Clebsch-Gordan coefficients of discrete groups in subgroup bases

TL;DR

This paper introduces a method to express Clebsch-Gordan coefficients of discrete groups using subgroup coefficients and embedding factors, simplifying calculations and clarifying phase ambiguities.

Contribution

It provides a systematic approach to decompose CG coefficients into subgroup components and defines embedding factors with fixed phases, enhancing computational efficiency.

Findings

Derived embedding factors for PSL_2(7) using subgroups S_4 and T_7.

Reduced phase ambiguities to sign ambiguities in certain cases.

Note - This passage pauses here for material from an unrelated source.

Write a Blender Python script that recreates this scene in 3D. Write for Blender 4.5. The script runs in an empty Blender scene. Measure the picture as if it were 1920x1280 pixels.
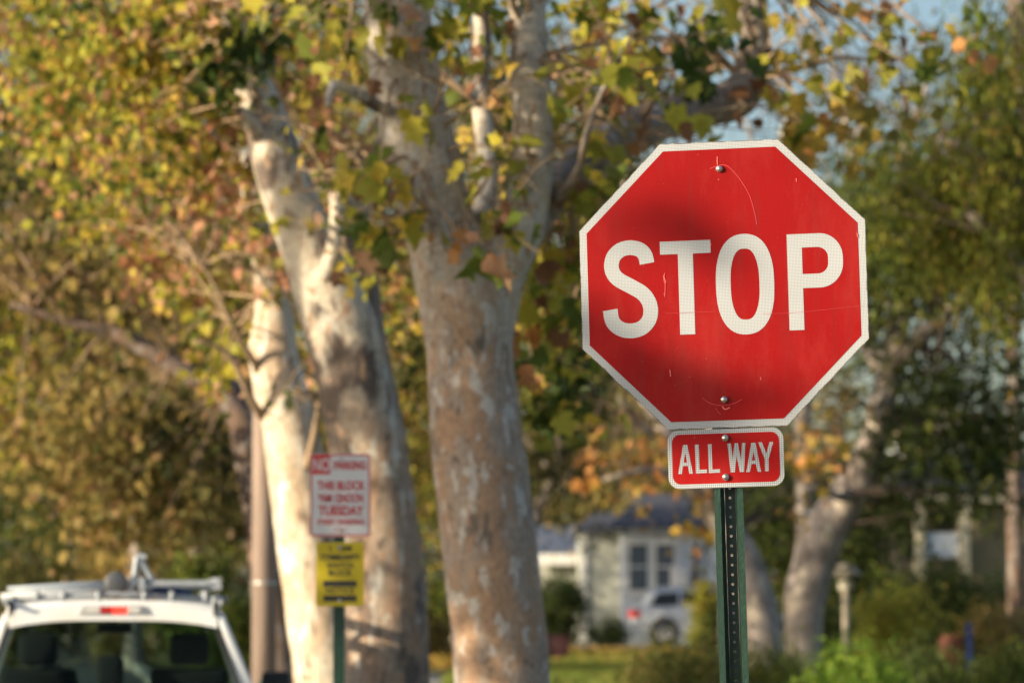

Established invariance of embedding factors under basis transformations.

Abstract

We express each Clebsch-Gordan (CG) coefficient of a discrete group as a product of a CG coefficient of its subgroup and a factor, which we call an embedding factor. With an appropriate definition, such factors are fixed up to phase ambiguities. Particularly, they are invariant under basis transformations of irreducible representations of both the group and its subgroup. We then impose on the embedding factors constraints, which relate them to their counterparts under complex conjugate and therefore restrict the phases of embedding factors. In some cases, the phase ambiguities are reduced to sign ambiguities. We describe the procedure of obtaining embedding factors and then calculate CG coefficients of the group \mathcal{PSL}_{2}\left(7\right) in terms of embedding factors of its subgroups S_{4} and \mathcal{T}_{7}.